WHAT YOU WILL DO -> From the records below, give the number of lines that contain the string "picture", without any other text.

======== SUPPLIED RECORDS

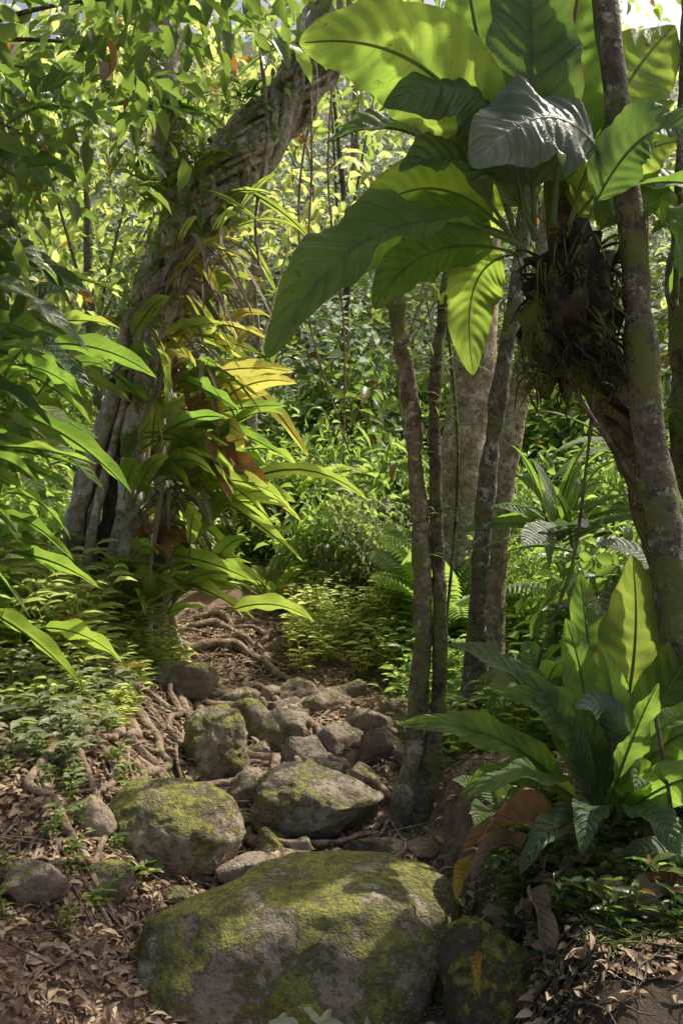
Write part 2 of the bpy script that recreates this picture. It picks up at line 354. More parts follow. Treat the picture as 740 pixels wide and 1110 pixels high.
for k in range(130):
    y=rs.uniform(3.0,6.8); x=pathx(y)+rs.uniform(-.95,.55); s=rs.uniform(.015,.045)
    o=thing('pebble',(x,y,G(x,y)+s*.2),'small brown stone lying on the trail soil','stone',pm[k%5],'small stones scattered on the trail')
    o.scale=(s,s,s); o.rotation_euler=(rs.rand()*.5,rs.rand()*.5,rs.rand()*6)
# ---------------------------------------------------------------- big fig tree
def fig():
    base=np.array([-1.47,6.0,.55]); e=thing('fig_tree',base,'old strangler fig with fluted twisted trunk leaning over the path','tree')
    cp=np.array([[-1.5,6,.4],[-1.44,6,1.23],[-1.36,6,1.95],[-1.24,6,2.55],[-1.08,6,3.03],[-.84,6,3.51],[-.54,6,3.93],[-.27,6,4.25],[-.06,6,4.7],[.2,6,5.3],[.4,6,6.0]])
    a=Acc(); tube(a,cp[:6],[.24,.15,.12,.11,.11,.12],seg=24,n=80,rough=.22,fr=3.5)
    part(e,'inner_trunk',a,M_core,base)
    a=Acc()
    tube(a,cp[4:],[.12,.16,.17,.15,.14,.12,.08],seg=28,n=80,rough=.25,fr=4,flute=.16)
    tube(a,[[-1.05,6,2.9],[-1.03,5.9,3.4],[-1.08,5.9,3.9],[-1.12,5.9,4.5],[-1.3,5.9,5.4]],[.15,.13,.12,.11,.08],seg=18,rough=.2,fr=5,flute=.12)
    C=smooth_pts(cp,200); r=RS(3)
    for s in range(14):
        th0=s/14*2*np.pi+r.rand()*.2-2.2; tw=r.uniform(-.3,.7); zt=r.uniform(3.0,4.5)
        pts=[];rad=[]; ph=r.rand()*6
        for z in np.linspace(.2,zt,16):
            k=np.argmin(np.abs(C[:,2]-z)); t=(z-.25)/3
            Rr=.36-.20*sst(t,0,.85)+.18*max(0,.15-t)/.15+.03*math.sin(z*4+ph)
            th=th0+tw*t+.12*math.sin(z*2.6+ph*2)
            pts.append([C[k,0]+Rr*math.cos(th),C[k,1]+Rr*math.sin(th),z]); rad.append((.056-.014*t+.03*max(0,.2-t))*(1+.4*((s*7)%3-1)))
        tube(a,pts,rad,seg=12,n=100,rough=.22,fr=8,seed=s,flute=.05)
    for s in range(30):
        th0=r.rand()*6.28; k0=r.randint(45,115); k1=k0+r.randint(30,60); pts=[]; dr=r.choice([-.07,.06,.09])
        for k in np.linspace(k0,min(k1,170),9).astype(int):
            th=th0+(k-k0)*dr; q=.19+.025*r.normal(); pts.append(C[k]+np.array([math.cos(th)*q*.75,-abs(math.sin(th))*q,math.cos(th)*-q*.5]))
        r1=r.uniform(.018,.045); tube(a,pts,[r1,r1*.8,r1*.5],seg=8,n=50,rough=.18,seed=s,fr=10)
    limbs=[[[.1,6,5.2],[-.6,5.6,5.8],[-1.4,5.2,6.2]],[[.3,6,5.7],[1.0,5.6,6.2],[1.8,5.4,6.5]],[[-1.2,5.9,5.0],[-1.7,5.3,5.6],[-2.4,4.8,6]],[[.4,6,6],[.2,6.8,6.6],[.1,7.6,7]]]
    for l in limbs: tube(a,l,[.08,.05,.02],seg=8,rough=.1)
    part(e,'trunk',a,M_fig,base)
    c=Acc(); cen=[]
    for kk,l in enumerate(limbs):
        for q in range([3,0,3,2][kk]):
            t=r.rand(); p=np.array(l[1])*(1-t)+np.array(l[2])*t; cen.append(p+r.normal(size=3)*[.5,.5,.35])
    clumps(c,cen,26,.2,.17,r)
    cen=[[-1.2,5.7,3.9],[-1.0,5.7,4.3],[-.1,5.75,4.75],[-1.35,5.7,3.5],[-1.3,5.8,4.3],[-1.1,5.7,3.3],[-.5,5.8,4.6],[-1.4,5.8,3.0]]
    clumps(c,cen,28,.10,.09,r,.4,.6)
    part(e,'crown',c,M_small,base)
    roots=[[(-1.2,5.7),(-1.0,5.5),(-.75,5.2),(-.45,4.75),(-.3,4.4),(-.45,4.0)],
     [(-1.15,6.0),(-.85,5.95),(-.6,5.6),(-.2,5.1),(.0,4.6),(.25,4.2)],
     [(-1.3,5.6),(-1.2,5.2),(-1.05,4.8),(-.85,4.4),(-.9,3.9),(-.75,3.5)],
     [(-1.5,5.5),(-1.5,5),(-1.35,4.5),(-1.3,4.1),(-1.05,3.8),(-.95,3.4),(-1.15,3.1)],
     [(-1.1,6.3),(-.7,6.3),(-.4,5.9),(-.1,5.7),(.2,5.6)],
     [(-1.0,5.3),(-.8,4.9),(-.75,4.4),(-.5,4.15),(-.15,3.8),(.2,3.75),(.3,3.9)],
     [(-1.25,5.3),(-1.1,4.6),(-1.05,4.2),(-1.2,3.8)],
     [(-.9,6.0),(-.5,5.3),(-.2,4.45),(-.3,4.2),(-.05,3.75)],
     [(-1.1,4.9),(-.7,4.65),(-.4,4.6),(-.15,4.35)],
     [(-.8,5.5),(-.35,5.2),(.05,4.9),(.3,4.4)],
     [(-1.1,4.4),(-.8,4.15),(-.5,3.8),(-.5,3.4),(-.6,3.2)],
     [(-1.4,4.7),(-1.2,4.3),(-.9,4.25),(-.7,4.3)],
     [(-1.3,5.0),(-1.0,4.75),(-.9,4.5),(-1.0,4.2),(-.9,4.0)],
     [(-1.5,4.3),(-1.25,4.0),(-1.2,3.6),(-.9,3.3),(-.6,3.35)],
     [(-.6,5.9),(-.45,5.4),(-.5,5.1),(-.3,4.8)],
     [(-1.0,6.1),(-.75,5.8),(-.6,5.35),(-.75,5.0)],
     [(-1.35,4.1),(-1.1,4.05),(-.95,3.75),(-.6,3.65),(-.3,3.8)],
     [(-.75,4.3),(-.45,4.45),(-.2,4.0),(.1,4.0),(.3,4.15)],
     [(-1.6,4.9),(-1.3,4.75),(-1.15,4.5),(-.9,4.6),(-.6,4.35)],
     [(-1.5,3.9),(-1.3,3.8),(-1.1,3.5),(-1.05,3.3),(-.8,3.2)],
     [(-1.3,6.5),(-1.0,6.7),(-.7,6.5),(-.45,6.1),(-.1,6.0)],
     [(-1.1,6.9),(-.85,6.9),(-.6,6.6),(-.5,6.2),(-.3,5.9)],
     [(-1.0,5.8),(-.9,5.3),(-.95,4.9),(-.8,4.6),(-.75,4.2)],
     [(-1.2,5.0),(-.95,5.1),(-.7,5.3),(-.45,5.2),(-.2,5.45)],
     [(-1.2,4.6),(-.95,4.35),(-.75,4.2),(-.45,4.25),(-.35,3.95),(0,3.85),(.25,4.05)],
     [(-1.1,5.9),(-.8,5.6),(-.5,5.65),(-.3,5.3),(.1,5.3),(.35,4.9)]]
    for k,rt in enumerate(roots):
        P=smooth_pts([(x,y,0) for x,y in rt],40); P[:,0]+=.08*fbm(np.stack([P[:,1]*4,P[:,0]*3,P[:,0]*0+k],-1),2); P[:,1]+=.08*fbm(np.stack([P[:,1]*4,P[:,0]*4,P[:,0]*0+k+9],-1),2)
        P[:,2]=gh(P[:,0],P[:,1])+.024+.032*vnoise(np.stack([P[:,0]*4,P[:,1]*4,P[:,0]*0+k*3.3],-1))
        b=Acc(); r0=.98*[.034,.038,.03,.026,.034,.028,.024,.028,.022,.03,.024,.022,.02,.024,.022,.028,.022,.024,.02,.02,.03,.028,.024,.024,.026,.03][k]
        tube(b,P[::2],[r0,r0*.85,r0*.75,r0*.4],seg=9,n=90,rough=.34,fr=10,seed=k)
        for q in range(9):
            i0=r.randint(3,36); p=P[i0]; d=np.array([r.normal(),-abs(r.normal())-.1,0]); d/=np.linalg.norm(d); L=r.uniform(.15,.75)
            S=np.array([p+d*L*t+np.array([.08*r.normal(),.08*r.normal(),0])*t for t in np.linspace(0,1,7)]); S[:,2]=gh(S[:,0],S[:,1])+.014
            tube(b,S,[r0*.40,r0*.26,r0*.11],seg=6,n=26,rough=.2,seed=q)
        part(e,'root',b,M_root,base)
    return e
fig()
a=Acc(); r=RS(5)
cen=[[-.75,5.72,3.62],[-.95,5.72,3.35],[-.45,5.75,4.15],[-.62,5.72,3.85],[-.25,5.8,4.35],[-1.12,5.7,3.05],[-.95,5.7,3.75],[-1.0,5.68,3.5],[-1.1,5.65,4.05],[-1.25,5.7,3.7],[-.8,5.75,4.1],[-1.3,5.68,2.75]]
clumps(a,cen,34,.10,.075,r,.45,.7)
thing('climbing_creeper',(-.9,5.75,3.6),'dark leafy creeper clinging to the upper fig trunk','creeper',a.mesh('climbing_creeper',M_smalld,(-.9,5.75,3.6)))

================
======== SUPPLIED RECORDS

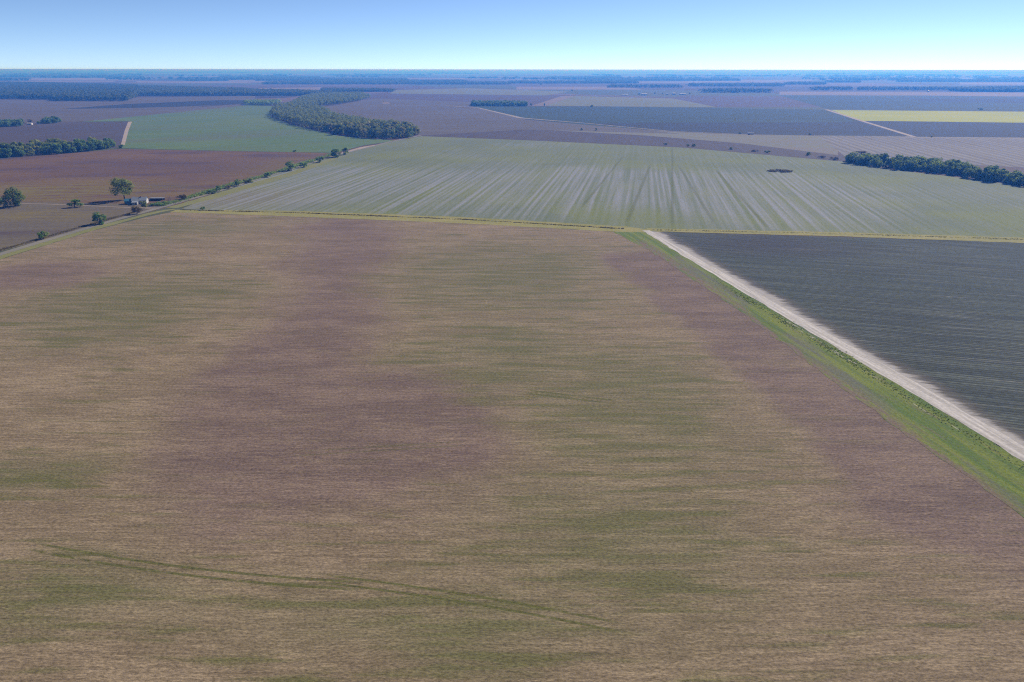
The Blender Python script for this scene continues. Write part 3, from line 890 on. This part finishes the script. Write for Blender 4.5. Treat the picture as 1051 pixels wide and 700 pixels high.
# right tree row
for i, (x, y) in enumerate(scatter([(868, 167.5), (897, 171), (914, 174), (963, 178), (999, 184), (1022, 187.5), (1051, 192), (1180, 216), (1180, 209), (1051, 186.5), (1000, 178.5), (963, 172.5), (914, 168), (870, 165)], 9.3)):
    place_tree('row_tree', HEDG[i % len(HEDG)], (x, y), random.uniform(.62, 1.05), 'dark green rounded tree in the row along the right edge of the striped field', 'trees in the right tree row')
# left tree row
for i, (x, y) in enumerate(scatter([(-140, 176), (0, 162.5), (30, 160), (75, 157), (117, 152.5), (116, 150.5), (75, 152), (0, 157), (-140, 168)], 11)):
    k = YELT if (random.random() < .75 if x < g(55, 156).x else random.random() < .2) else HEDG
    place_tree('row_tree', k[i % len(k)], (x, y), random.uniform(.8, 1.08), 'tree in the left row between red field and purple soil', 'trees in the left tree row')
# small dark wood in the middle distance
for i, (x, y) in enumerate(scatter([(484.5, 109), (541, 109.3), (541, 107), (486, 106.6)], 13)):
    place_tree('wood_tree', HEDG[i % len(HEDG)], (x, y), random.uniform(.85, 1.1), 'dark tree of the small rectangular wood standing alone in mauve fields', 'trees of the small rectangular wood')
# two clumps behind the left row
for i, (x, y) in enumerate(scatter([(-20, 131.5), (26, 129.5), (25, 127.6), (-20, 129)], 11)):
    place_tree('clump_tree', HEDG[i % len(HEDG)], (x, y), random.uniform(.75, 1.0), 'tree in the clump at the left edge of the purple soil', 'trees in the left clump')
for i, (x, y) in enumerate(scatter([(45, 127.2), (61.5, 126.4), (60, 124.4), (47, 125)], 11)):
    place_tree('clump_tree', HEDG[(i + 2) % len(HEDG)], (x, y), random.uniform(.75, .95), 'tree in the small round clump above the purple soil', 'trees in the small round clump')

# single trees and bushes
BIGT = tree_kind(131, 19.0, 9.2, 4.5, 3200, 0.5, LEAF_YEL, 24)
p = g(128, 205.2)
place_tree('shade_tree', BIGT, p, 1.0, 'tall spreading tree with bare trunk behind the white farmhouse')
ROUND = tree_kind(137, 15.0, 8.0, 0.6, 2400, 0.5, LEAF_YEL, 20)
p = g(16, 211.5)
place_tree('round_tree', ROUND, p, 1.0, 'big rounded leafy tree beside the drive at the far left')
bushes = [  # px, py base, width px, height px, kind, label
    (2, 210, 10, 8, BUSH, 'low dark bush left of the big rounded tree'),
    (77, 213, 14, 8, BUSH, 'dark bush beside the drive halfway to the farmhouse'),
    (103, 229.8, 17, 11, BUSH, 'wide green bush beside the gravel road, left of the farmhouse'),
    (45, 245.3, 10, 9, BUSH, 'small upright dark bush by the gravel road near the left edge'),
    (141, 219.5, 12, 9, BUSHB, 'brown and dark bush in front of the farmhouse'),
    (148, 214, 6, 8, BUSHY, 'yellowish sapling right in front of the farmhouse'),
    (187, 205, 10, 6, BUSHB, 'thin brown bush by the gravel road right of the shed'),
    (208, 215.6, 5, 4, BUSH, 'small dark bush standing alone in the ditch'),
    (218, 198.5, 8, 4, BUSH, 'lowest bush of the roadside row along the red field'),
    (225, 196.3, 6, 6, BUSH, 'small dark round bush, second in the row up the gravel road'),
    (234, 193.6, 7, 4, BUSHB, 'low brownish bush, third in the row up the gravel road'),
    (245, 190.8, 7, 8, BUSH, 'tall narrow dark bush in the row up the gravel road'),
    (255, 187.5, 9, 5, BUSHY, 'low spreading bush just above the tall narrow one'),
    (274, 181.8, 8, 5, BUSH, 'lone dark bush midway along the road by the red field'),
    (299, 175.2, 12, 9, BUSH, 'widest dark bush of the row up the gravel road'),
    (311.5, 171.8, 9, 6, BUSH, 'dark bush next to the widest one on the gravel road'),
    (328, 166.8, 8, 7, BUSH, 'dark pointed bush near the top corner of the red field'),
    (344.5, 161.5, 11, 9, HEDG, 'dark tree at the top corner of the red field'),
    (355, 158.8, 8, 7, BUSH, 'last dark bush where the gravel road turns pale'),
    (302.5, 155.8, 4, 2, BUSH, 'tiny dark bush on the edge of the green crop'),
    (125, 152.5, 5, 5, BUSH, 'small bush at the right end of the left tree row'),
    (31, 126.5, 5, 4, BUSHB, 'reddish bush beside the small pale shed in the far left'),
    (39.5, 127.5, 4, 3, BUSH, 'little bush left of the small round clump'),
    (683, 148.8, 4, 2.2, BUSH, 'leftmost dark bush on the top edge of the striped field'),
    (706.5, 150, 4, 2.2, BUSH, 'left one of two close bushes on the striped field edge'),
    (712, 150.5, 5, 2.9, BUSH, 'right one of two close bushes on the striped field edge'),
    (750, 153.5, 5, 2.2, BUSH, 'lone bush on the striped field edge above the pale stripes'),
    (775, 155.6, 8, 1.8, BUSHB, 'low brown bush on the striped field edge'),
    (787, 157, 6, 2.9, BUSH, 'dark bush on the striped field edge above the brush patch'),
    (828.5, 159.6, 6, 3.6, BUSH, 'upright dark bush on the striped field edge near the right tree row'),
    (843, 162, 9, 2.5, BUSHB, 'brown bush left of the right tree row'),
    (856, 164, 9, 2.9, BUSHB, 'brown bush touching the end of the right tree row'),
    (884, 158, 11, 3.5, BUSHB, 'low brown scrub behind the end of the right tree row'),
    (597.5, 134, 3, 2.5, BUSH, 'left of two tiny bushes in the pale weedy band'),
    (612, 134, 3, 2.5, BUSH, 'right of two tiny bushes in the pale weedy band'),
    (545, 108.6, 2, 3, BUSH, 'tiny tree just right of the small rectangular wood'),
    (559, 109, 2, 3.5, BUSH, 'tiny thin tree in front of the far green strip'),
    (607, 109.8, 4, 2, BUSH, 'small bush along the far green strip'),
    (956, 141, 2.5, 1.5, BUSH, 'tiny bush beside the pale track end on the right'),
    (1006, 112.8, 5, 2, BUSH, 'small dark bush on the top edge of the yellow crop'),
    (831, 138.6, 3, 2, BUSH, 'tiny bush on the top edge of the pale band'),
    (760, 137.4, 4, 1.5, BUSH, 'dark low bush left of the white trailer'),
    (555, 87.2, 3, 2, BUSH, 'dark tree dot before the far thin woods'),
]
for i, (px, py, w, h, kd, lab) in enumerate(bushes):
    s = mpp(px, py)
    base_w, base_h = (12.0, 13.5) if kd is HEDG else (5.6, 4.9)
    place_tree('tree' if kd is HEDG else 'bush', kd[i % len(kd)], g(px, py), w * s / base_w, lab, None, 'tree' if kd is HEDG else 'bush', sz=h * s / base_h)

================

THE SOLUTION -> 2